Abu Marzook could not believe I was leaving Cairo so fast, or understand why I’d end up divorced if I didn’t. I explained about the Seder, and about Passover, when the Jews had to…well, leave Egypt really fast. He said, “But that was 4,000 years ago when the Pharaoh was trying to kill the Jews. No one’s trying to kill you now.”

“Actually,” I said, “kind of, you guys are.” And we were off on what ended up being a five-and-a-half hour discussion over those two days.

Surprisingly, what Mousa Abu Marzook was most fascinated with was his interviewer’s rabbi wife.
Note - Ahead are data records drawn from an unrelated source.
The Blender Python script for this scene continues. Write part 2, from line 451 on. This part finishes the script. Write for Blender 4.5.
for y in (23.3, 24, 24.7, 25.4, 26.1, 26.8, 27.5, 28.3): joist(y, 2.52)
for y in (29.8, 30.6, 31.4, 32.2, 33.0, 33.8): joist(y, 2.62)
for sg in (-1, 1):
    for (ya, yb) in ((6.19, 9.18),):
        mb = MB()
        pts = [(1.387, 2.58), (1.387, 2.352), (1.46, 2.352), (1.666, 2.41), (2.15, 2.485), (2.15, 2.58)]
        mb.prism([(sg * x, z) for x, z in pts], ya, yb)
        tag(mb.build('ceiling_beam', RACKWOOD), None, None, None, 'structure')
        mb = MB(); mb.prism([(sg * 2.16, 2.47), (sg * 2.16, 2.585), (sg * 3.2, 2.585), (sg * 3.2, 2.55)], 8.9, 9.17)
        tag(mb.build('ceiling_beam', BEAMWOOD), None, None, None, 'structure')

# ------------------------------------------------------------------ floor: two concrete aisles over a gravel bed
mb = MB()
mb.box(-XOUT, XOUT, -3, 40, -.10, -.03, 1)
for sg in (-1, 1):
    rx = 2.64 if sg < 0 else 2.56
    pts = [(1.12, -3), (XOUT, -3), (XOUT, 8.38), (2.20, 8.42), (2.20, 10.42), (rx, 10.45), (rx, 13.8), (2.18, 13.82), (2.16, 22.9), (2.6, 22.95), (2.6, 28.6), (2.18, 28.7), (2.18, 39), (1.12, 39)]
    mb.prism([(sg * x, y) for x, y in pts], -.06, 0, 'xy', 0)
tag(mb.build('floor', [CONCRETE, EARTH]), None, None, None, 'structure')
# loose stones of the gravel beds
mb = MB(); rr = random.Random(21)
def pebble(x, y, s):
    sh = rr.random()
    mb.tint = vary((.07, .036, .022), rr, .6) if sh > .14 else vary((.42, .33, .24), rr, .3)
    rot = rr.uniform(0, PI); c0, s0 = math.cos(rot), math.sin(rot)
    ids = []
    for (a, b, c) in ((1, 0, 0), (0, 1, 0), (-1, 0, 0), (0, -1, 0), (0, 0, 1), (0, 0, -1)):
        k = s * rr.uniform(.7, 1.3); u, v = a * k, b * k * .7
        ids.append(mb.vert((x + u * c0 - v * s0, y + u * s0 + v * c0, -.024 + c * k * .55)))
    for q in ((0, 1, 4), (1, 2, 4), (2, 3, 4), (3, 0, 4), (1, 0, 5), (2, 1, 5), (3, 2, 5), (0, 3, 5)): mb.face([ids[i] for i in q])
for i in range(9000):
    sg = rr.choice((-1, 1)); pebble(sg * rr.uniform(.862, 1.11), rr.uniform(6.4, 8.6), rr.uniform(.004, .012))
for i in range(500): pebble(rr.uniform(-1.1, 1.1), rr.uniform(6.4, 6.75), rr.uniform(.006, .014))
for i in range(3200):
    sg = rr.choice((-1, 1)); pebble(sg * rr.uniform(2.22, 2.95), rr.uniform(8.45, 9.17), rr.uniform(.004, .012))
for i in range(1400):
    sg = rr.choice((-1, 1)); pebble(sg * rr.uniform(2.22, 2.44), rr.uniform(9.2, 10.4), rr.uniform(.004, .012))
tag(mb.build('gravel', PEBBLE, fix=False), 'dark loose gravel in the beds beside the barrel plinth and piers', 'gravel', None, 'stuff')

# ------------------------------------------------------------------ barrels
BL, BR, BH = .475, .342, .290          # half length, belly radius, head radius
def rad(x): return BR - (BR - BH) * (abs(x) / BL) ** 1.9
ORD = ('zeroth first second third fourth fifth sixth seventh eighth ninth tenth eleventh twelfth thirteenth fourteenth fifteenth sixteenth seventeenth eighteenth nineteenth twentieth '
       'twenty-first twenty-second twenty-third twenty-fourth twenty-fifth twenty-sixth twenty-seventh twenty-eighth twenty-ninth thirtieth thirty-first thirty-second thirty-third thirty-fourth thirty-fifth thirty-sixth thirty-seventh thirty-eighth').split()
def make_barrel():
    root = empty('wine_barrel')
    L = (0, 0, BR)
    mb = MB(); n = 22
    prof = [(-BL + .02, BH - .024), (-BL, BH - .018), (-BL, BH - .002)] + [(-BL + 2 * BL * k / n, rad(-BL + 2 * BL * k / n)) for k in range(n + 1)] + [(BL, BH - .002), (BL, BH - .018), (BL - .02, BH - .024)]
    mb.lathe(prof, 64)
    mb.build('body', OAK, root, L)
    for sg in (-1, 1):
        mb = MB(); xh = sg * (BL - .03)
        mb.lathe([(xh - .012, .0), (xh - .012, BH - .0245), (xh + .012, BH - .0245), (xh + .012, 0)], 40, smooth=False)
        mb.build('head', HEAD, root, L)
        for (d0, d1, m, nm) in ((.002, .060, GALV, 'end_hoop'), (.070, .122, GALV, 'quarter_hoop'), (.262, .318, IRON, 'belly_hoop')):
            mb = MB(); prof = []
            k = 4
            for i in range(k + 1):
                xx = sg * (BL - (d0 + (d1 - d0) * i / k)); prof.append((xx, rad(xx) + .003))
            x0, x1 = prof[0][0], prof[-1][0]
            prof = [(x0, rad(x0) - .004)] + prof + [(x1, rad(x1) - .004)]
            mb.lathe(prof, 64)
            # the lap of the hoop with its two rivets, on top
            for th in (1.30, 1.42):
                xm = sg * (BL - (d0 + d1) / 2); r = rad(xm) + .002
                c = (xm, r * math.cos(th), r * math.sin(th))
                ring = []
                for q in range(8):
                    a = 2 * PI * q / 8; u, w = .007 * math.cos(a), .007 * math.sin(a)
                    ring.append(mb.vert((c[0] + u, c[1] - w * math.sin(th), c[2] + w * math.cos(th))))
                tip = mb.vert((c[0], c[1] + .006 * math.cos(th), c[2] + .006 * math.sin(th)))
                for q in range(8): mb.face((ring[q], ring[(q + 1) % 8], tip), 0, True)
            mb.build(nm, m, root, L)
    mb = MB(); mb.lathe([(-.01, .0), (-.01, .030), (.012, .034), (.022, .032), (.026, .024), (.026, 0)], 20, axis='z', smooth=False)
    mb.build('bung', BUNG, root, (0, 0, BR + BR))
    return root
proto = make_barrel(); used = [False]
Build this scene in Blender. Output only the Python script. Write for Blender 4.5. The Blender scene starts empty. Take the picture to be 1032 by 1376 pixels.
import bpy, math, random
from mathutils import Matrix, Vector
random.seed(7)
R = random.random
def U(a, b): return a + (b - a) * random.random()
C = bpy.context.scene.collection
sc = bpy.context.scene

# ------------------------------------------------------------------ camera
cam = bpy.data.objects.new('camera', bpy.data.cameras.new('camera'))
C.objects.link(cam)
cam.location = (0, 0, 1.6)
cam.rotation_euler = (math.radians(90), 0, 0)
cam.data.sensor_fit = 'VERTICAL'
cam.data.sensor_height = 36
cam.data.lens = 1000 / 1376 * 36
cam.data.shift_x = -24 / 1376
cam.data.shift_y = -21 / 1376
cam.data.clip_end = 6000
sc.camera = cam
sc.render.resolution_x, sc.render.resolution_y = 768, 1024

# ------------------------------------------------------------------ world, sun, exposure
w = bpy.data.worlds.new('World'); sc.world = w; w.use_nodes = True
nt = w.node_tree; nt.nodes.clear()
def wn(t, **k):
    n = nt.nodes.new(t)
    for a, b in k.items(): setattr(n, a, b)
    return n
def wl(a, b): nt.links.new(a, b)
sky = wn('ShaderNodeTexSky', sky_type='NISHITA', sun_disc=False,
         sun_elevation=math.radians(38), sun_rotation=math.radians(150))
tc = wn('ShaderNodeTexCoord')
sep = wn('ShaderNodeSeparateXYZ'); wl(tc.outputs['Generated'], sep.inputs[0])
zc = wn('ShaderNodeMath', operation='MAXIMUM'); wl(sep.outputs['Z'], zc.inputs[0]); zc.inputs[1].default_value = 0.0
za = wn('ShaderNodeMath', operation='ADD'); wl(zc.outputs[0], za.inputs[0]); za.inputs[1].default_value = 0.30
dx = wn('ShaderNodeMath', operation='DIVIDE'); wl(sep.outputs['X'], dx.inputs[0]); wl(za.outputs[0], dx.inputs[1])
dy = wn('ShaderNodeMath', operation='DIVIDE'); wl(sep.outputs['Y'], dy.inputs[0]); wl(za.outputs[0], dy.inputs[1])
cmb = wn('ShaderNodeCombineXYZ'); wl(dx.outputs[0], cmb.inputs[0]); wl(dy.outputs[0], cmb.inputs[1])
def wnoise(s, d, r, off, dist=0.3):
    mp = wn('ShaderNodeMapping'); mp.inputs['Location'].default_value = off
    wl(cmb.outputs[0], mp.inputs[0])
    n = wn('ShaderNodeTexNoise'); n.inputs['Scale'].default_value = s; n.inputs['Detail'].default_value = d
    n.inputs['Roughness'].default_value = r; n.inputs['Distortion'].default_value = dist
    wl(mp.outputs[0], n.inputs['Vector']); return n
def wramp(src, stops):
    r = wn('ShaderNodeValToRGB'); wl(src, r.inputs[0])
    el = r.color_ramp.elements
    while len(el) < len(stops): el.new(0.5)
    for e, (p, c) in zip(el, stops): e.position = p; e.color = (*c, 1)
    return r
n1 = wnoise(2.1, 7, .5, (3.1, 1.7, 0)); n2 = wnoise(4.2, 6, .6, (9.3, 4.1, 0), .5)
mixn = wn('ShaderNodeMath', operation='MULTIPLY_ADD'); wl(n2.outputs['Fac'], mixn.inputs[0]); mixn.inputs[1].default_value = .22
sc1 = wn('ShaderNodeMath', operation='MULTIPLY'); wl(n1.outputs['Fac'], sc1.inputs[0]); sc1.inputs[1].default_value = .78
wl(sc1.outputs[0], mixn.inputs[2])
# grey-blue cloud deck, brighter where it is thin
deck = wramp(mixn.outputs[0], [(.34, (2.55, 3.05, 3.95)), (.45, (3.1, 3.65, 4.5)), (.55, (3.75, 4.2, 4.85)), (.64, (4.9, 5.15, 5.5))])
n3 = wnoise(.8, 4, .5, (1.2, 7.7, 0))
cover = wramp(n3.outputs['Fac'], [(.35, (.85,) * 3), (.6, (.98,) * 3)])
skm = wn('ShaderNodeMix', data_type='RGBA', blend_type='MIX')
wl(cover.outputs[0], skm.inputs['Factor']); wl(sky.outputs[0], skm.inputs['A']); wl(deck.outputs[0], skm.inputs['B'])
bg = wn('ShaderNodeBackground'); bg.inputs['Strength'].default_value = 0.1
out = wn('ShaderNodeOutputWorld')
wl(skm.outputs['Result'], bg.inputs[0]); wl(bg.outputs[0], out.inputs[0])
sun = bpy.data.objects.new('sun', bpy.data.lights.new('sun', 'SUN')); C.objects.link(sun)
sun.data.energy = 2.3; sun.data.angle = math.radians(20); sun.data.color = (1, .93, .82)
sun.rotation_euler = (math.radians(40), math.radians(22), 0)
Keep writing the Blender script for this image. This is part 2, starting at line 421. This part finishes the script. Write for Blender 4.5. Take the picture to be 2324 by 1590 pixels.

When Cohler-Esses told the Hamas leader that his wife is a rabbi, Abu Marzook was astounded and asked, “There are women rabbis?” he asked.

Cohler-Esses explained to Abu Marzook that about one-half of all rabbinic students in the liberal American seminaries are actually women. He then explained his wife’s personal struggle in becoming a rabbi because of her roots in the Syrian Jewish community. The Hamas leader, whose Muslim religious beliefs treat women as second-class citizens, seemed dumbfounded that she hasn’t been accepted by her community. “She’s done nothing wrong,” he said. “What she’s done is noble.”

Obviously, the issue of women rabbis was only a side conversation in a long and serious interview by Cohler-Esses, who took a small dose of criticism by some for even meeting with a member of Hamas. But this story is amazing. Who would have ever thought that the most vocal proponent of women’s rabbinical ordination in the Orthodox movement might just be the leader of Hamas?